A key topic for audit update courses in Autumn 2022 and Spring 2023 is ISA (UK) 315 revised, the updated FRC standard on ‘Identifying and Assessing the Risks of Material Misstatement.’ We thought it might be useful to use this month’s blog to share the most common questions that are cropping up and our suggested responses.
1. Should our planning work be throwing lots more risks than before?
Potentially. The revised ISA requires firms to think more carefully, in a ‘bottom up’ way about risks by audit assertion rather than (as has often been the case historically) simply rolling forward the previous year’s risks. But should there really be lots more? A speaker on ICAEW’s recent charity conference spoke about 2 risks becoming 17 for a fairly straightforward audit she had recently been involved in. This seems extreme. Wouldn’t very low level risks get picked up by standard audit procedures anyhow? At Insight Training, we’re encouraging firms not to overcomplicate things!
2. Our grading system for risks is 1 to 5 based on our methodology. How on earth do we work out how to grade risks – and what is a significant risk?
This is very much a judgement call. Some feel that a grading of 4 or 5 would be indicative of significant risk (i.e. one ‘towards the higher end of the spectrum’). We’re finding that for some of our clients, audit engagement partners are having to roll their sleeves up more and get involved in having conversations about gradings in order to make those decisions. Maybe that’s no bad thing. It certainly reflects the spirit of the revised ISA (UK) 220 (Quality Management for an Audit of Financial Statements).
3. There’s lots of discussion about extra work on IT systems and controls. Is it such a big deal for straightforward audits?
Many of the firms that we work with have developed lengthy checklists which they are working through with their clients. There will definitely be an investment of time for many here. It’s important not to lose sight of the purpose of the audit though – which is to identify risks of material misstatement in the financial statements and to devise tailored responses. It’s all well and good to ask clients about cybersecurity, firewalls and disaster recovery plans but how does that all impact on the truth and fairness of the accounts? We are, after all, financial auditors not IT auditors!
4. Does the new ISA impact on the extent of our testing (e.g. sample sizes)?

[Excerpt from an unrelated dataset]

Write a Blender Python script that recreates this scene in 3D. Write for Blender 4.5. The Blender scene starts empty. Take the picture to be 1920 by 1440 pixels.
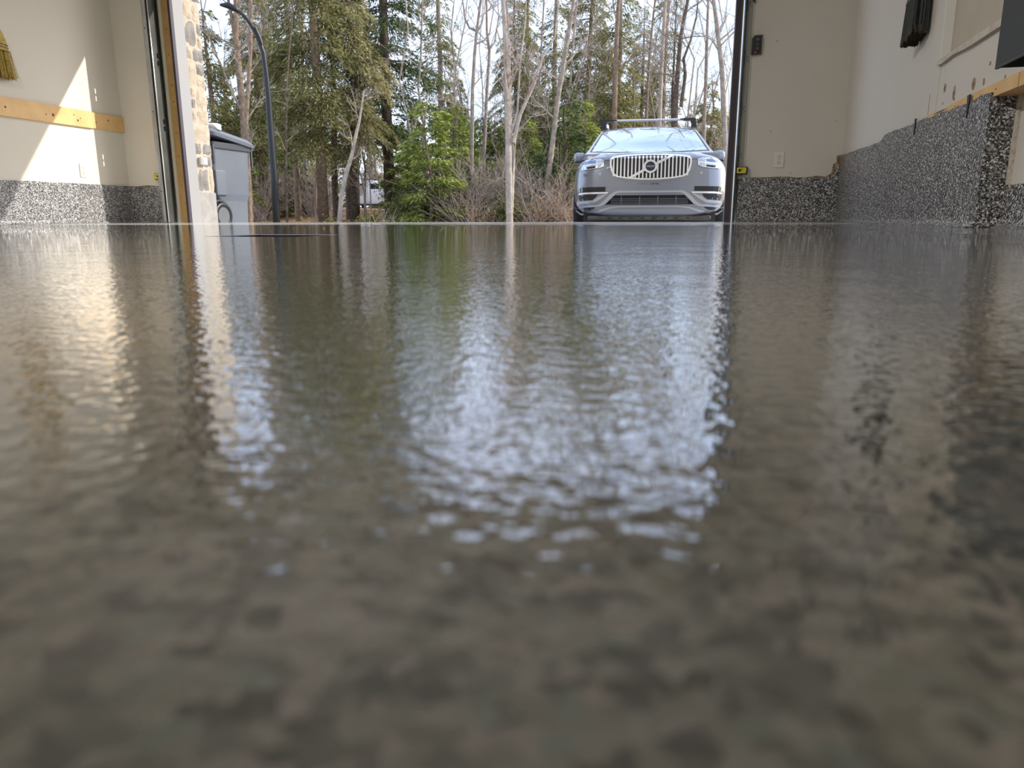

Not directly – though a careful assertion by assertion assessment of risk should inform a tailored approach which is both effective and efficient. As we’ve discussed a lot on courses over the last 12 months, the removal of sample size caps for some audit methodologies has made firms reflect hard on their risk assessments and also how they use a range of testing methods (including tests of control and analytical review) to gather evidence. This can help to make sample sizes more manageable.
5. Is there more work to do on journals?
There’s more focus on journals in the revised ISA (UK) 240 ‘The Auditor’s Responsibilities Relating to Fraud in an Audit of Financial Statements’ than in ISA (UK) 315 and as a result of this, more work may be needed. It all comes back to risk though. If there is a material misstatement risk resulting from the use of journals to commit fraud and manipulate financial performance and position, then a thoughtful audit approach will be needed. For some clients with smaller, simpler businesses this may be much less of a risk.
6. How much more time should audit planning take – and can we charge?
There will definitely be a potentially significant investment of time in year 1, if only to really understand the way that clients’ IT works and the related risks and IT controls which address these. To compound matters there’s the issue of changing audit methodologies. Some of our clients are spending as much time getting to grips with the audit software as they are the nuts and bolts of the revised ISA itself! The conference speaker mentioned earlier (a partner in BDO) spoke about 15-30% more time being spent on each audit. If that’s the case then firms should certainly be looking to pass the additional cost on.